Pois que confesso que gostava que não tivesse havido 25 de Abril.

Não, não por qualquer simpatia com o obscurantismo corporativista, estatista e anti liberal da União Nacional, a existência de uma censura feita por ignorantes, a manutenção de uma guerra ultramarina sem visão politica consistente ou a lógica da Lei do Condicionamento Industrial.

O que eu gostava era que tivesse sucedido como em Espanha, por exemplo, tendo lugar uma transição pacifica e civilista, reformadora, sem rupturas profundas e radicais, mortos, feridos e descolonizações nada exemplares.

Não me venham dizer que tinha que ser assim: a ditadura espanhola era mais brutal ( basta evocar o garrotamento dos presos da ETA ainda em 1975)e a justeza do argumento caótico é tão válida como como o inverso, isto é, a argumentação de que tinha que ser "assim" antes do 25 de Abril, como se comprova como foi "depois".

Quanto ao Golpe em si ( precisão metodológica: é golpe, sim,e não "revolução" como qualquer politólogo poderá confirmar) teve o grande mérito de ser isento de sangue, o que comprova a genuina boa fé e quiçá alguma ingenuidade dos jovens oficiais que, essencialmente, não queriam fazer aquela guerra pornaquelas condições. A esta posição corporativa (ainda e sempre as corporações...)se pode hoje acrescentar, reconhecidamente uma certa visão utópica de alguns deles mais politizados (maxime Ernesto Melo Antunes), mas estou em crer que nenhum deles anteviu a magnitude da mudança que iriam induzir.

Lamentavelmente, o espírito libertador do 25 de Abril foi hipotecado pela deriva totalitarista do 11 de MArço e do PREC, e só foi resgatado pelo 25 de Novembro, por Eanes, pelas primeiras e contestadas eleições para a Assembleia Constituinte e pela Constituição de 1976. O ideal era que se tivesse passado do 25 de Abril directamente para o 26 de Novembro, sem nacionalizações, Acordos de Alvor, ocupações,unicidades sindicais, Reformas Agrárias, Conselhos da Revolução e paises a caminho do socialismo....
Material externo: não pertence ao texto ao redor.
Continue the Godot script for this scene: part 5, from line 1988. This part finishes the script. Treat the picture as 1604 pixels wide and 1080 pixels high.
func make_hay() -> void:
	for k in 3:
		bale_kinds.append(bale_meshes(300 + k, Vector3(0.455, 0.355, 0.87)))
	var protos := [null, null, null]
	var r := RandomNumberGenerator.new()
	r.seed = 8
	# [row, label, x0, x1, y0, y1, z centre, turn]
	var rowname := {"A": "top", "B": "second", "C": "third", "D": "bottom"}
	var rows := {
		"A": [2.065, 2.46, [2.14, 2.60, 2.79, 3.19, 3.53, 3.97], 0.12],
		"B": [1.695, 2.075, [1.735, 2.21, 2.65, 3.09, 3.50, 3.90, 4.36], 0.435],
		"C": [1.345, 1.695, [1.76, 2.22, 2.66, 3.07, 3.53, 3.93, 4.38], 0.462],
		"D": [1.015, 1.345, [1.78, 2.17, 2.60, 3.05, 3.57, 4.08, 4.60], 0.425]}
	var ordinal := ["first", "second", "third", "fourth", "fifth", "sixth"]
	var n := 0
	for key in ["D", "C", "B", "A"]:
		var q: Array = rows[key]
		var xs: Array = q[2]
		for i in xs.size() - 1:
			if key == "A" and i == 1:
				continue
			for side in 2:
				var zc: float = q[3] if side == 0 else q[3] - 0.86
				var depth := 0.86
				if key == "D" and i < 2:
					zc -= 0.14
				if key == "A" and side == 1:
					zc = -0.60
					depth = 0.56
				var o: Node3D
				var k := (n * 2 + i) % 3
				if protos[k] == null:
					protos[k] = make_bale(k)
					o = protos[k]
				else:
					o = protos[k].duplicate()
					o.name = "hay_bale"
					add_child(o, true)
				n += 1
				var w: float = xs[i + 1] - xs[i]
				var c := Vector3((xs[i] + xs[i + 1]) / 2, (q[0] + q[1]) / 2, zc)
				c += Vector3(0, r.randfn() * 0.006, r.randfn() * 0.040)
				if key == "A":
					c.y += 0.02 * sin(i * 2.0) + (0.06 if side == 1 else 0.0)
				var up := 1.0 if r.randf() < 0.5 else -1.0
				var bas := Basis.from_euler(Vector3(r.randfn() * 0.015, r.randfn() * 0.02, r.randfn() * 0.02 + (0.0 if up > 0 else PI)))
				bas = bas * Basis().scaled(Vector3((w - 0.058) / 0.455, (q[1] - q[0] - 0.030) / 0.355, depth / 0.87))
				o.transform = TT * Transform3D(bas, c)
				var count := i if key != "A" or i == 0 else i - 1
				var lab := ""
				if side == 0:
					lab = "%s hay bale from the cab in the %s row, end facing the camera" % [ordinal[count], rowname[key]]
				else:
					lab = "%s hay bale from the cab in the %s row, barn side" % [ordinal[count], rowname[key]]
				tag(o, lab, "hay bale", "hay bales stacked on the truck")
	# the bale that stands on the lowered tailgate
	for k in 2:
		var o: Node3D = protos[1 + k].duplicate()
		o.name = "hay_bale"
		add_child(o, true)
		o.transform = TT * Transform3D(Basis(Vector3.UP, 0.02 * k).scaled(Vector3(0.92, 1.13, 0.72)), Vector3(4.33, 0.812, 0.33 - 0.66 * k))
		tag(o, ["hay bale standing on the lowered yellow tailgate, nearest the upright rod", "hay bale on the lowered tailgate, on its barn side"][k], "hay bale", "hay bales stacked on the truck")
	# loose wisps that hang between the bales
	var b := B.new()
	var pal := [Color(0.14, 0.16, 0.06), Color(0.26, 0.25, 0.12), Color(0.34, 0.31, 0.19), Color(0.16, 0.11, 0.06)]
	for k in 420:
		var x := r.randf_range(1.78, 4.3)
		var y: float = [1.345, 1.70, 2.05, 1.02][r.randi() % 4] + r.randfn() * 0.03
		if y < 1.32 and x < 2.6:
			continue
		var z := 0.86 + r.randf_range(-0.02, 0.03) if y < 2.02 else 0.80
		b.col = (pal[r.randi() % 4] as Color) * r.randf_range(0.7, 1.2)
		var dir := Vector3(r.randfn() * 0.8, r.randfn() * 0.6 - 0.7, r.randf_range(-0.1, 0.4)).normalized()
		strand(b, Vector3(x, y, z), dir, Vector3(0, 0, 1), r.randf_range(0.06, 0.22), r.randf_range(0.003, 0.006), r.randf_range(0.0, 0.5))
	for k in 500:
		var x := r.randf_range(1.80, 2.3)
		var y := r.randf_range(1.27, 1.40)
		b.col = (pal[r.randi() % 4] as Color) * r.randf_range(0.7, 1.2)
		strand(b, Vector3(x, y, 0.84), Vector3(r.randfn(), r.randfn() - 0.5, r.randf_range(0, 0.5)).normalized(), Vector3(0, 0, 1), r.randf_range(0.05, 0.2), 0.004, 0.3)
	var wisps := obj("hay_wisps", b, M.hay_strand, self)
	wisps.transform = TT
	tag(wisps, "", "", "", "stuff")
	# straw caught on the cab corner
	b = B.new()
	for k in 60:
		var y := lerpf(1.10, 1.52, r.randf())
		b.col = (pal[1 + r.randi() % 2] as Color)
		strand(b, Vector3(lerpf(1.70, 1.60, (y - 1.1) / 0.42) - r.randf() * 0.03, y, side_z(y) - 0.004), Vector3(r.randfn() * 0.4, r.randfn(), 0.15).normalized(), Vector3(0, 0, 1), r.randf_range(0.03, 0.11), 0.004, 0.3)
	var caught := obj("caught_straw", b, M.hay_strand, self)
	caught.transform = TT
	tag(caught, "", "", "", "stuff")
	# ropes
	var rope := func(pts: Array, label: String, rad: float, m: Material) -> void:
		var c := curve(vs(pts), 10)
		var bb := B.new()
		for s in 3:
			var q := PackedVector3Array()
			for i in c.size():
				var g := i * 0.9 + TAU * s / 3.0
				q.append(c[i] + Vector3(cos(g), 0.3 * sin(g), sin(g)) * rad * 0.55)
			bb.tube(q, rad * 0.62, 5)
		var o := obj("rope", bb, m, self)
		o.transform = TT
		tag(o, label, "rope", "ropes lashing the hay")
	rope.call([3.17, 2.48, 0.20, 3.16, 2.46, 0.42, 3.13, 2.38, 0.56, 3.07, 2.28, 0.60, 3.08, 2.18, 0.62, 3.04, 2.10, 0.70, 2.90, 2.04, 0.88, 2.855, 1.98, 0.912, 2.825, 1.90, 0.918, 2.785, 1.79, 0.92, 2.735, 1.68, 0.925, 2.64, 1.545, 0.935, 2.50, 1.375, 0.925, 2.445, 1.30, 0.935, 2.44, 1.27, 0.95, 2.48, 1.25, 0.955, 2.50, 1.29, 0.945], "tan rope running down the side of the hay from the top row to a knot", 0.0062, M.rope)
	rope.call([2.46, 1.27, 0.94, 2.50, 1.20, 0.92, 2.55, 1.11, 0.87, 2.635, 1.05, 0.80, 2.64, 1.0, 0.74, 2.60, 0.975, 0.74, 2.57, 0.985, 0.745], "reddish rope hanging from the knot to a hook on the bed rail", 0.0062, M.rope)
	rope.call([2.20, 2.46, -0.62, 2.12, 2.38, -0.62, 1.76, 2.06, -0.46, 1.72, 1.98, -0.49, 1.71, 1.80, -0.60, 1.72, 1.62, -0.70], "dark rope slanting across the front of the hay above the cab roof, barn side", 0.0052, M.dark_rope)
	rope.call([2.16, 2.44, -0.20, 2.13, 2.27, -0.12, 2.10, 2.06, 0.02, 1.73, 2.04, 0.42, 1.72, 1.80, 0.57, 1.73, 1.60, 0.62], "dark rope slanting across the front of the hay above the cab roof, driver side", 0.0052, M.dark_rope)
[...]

O Pais demorou pelo menos 15 anos (até à revisão constitucional de 1989) a recuperar dos danos daquele Verão de 1975, mas hoje, pode dizer-se que "Abril se cumpriu", apesar de tudo: democratizou-se parlamentarmente bem, descolonizou-de embora depressa e mal e vamo-nos desenvolvendo como podemos.

Quanto a celebrações, gostava de ter celebrações que não fossem propriedade de ninguém, sem apriorismos.As oficiais são o que são, as populares foram tomadas por uma facção, embora aí resida algum demérito dos que são como eu.

Para mim, que sou liberal, queria comemorar a Liberdade sem o peso da igualdade, nivelada por baixo. Por isso, é que não posso descer a Av. da Liberdade de braço dado com aqueles que são contra a Globalização ( que é o mesmo que ser contra a electricidade), os que apoiam um tal Castro que proibiu televisões, telémóveis ou dólares, os que são a favor das repúblicas ditas "populares e democráticas", os que foram contra a adesão de Portugal à CEE, os que são pelo predominio do público sobre o privado, do colectivo perante o individual ou da iguladade sobre a concorrência.

Não posso desfilar junto dos que acham que o lucro é imoral, os direitos sempre adquiridos e os que acham que a verdadeira sociedade perfeita deveria ser "outra", da qual não temos a minima evidencia de poder existir, tal como o Paraíso dos cristãos...

Para mim, o único modelo aceitável é a democracia parlamentar representativa, burguesa e electiva, fundada na igualdade de oportunidades e respeito pela esfera individual dos cidadãos, num modelo capitalista e liberal.Mesmo neste modelo, há ainda tanto, mas tanto a aperfeiçoar concretamente, aqui e agora até estarmos numa verdadeira Sociedade Aberta...

Mas, até lá, estarei empenhado, com a palavra e atitude cívica, democrática e republicana, na defesa da Liberdade, sempre a liberdade!!!

Nota: também provenho de uma familia de trabalho, ond eo meu pai teve a oportunidade de perder o emprego 2 anos depois do 25 de Abril, porque uns quantos iluminados decidiram despedir o patrão e colocar a empresa em "auto-gestão democrática", e ali não havia Estado que tivesse intervido e pago os salários....até hoje!